# Do this
Search the records below for the word "Blender" and show every line where it occurs.

** Begin **

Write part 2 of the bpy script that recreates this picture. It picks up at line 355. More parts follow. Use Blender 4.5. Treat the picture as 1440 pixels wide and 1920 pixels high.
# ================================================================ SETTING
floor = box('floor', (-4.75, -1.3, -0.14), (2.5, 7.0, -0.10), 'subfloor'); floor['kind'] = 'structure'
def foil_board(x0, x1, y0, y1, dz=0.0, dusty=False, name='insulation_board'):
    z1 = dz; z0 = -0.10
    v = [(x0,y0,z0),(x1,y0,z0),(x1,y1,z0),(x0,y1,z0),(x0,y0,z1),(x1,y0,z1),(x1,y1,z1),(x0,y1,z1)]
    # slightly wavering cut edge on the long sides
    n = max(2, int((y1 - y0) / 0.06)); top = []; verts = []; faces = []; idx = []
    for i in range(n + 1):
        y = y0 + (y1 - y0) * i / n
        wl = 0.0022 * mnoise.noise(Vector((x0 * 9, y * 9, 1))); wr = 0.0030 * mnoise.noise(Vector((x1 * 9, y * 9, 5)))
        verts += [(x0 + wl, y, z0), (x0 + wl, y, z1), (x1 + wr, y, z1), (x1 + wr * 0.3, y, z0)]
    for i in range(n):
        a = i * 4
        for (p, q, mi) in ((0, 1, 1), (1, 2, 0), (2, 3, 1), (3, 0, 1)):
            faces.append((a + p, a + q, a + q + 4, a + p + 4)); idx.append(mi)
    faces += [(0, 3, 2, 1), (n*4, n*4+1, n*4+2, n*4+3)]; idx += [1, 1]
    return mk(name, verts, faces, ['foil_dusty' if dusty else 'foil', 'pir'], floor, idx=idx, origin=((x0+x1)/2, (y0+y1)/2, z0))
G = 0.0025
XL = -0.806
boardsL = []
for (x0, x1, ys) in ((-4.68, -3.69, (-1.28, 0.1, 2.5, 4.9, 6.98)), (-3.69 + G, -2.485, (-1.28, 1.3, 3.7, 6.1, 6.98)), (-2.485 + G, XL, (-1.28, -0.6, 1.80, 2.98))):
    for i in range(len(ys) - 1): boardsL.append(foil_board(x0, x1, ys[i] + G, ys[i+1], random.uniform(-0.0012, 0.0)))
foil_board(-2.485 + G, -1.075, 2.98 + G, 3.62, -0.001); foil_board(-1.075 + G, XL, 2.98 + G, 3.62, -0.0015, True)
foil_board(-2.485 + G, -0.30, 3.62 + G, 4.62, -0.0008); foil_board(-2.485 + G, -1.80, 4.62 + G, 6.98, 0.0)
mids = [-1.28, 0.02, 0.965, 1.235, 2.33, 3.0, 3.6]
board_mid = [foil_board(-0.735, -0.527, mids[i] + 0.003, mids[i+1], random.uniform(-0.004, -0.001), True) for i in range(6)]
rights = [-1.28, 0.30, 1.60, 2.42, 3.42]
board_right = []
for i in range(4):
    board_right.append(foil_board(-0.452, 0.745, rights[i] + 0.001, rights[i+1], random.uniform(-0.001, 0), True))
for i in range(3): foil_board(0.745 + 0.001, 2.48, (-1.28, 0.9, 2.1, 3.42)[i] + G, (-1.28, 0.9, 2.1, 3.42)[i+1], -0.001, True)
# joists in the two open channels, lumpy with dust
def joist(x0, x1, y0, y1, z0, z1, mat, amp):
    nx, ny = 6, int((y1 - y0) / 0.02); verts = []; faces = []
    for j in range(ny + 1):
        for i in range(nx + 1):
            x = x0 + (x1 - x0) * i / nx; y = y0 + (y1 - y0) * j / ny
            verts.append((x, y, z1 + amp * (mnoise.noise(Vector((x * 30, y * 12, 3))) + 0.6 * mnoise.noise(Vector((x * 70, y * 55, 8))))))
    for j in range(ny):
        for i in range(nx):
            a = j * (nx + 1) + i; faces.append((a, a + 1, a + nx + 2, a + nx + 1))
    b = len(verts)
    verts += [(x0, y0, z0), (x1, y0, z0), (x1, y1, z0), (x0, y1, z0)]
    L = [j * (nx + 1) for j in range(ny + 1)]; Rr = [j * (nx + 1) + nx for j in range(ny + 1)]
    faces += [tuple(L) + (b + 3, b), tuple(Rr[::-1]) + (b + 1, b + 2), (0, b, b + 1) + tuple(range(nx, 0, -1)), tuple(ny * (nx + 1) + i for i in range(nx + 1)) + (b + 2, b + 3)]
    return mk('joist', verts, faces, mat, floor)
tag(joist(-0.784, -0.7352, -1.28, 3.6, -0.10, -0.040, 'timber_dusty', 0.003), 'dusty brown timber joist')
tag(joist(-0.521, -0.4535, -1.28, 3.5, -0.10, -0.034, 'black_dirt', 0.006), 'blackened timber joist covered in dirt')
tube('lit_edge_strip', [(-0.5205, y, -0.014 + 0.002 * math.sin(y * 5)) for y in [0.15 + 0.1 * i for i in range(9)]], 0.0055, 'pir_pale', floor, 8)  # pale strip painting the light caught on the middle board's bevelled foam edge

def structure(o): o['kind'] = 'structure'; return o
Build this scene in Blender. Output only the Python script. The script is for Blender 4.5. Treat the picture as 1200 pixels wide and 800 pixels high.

** End **

# Result of this exercise
Write part 2 of the bpy script that recreates this picture. It picks up at line 355. More parts follow. Use Blender 4.5. Treat the picture as 1440 pixels wide and 1920 pixels high.
Build this scene in Blender. Output only the Python script. The script is for Blender 4.5. Treat the picture as 1200 pixels wide and 800 pixels high.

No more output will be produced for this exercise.